The Effect of Incorporation of Cellulose Nanocrystal on Polymer Dynamics and Rheological Properties of Polylactic-acid Nanocomposites

Polylactic acid (PLA) is a representative biopolymer with excellent mechanical and thermal properties and its natural biodegradability. The physical properties of PLA can be reinforced by incorporating nanoparticles (NPs), producing polymer nanocomposites (PNCs). In PNCs, the adsorption of polymers onto NPs gives rise to an interfacial layer (IL) with distinct properties from the bulk polymer. The precise control is important for harnessing the enhanced properties of PNCs. However, research on PLA nanocomposites with a focus on their interfacial layer, remains scarce.
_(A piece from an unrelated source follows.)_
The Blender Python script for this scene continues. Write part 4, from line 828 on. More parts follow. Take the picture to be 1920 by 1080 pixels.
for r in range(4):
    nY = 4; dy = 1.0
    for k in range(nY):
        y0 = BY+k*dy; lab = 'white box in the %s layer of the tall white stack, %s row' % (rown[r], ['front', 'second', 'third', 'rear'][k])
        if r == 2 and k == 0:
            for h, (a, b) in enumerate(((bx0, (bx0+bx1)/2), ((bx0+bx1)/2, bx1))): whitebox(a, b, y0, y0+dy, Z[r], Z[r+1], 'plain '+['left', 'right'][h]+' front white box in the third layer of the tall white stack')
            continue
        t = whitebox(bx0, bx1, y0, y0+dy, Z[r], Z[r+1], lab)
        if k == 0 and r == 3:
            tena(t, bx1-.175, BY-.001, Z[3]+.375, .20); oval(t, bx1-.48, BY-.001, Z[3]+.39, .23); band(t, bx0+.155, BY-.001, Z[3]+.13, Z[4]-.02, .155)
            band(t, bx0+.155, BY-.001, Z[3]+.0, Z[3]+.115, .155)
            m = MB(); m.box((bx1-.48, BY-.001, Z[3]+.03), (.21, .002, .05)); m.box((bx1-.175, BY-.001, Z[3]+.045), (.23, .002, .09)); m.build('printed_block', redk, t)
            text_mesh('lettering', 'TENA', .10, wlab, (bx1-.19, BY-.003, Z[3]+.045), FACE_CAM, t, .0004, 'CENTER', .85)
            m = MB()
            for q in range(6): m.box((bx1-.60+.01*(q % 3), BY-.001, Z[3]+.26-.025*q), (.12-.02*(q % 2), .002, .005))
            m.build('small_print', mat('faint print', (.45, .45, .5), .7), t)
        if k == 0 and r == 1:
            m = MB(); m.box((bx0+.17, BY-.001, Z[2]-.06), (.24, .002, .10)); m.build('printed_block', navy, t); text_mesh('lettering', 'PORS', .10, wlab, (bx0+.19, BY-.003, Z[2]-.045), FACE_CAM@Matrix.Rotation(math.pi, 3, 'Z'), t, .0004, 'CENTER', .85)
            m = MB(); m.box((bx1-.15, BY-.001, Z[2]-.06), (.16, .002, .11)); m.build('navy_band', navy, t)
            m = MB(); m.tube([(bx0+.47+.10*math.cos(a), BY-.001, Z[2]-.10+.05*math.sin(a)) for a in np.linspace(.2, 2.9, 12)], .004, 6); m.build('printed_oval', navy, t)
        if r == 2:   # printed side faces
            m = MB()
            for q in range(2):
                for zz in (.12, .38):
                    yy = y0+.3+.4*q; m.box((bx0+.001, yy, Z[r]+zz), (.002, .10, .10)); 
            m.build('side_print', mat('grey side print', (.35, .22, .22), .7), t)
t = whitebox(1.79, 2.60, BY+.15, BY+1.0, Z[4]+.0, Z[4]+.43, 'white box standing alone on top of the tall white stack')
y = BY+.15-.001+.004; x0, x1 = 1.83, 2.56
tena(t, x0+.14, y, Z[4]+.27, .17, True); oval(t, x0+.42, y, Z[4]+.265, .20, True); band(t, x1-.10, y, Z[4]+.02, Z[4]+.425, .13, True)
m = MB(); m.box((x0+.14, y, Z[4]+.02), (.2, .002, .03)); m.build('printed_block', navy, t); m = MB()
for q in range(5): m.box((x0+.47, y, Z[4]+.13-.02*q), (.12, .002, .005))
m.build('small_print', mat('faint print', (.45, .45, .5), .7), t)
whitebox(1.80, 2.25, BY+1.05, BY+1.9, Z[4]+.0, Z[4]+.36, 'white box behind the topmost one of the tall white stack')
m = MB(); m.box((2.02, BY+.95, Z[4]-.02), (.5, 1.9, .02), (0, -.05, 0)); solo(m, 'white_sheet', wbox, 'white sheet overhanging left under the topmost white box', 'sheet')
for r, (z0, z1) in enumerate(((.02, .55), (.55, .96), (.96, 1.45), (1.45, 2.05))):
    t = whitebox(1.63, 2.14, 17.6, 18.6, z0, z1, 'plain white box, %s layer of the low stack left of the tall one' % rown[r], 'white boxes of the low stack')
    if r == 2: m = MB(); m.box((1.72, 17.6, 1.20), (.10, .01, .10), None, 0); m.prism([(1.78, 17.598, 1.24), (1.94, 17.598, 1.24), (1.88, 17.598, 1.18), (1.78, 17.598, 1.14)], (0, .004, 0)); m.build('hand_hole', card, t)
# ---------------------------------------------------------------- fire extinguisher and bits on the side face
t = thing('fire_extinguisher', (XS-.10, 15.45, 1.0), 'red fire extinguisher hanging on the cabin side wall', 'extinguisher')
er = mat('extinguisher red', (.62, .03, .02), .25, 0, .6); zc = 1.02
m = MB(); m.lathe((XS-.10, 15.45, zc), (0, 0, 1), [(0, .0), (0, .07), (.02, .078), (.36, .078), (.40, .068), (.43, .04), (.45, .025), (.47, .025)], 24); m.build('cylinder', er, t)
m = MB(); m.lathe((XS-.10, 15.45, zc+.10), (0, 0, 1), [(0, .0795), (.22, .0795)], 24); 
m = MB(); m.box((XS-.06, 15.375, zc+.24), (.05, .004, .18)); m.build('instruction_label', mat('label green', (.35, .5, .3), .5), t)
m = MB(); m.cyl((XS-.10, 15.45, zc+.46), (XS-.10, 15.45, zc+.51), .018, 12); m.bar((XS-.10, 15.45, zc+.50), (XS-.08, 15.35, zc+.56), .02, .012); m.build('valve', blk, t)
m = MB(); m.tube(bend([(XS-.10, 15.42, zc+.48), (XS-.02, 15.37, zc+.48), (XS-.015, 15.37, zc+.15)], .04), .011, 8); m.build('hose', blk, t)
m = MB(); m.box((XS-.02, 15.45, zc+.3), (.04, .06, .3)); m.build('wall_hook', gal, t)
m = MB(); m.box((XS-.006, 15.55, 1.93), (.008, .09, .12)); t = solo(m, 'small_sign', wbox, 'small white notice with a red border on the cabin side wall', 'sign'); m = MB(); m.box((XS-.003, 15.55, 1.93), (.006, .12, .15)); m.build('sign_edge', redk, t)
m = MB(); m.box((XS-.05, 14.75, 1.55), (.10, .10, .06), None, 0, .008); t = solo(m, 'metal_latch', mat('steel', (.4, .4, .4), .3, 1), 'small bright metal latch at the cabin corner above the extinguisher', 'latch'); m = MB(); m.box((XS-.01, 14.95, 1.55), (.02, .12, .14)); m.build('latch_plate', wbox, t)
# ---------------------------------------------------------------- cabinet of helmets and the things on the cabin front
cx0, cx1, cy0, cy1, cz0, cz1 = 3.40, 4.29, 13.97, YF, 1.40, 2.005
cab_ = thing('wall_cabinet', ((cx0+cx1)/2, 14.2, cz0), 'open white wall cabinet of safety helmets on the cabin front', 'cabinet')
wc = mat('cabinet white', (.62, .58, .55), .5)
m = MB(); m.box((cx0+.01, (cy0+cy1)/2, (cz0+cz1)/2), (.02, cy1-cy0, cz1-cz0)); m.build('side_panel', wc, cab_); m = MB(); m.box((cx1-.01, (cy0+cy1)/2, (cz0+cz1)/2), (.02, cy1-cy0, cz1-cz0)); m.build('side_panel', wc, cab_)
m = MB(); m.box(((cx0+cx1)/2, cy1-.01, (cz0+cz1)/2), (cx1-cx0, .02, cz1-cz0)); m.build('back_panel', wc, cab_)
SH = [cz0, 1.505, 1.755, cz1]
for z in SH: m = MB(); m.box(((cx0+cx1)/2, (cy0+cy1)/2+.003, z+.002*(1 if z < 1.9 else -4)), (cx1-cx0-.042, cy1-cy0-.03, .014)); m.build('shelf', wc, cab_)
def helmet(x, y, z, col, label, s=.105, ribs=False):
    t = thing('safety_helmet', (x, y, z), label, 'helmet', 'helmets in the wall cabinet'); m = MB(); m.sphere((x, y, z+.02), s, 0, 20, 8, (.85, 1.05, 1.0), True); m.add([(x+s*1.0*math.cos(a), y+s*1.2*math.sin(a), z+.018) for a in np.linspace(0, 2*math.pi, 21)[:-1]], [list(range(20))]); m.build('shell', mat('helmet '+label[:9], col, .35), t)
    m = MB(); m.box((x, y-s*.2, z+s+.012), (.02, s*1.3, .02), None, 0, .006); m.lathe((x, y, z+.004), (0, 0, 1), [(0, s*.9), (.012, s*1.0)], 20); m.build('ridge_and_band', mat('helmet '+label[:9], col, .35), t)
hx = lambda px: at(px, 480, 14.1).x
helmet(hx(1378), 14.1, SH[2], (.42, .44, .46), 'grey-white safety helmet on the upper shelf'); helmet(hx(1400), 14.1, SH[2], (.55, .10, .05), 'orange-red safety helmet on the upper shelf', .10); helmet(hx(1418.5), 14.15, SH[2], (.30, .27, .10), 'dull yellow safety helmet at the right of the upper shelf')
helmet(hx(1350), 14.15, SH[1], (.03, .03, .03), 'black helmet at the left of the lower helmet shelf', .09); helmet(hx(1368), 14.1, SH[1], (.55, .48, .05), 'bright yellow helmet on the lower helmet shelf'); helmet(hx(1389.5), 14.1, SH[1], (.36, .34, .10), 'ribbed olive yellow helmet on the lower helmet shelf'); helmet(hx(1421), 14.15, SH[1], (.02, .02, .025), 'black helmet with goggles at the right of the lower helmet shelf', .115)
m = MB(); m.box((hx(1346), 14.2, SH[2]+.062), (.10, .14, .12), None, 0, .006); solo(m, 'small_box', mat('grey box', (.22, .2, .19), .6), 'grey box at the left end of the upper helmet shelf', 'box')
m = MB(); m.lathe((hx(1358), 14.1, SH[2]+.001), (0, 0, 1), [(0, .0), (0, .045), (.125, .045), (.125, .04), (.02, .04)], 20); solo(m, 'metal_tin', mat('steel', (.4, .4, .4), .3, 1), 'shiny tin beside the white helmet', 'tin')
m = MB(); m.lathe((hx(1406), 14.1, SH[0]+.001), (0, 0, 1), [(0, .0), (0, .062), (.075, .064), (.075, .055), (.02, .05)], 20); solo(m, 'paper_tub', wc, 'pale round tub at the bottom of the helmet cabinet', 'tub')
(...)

In this regard, we investigate the IL of PLA composites focusing on its dynamics and its effect on the rheological properties of PLA composites. Among various NPs used in PLA nanocomposites, cellulose nanocrystal (CNC), an environmentally friendly NP, is considered a suitable filler for producing PLA/CNC composites, while silica NPs were also employed for comparison. CNC showed superior reinforcement in rheological properties than silica NP and significantly slower mobility of PLA chains is found within the IL of PLA/CNC composites. The surface property of CNC with a high aspect ratio of rod-like shape and large surface area readily forms the IL with PLA, ultimately resulting in a remarkable enhancement in mechanical properties.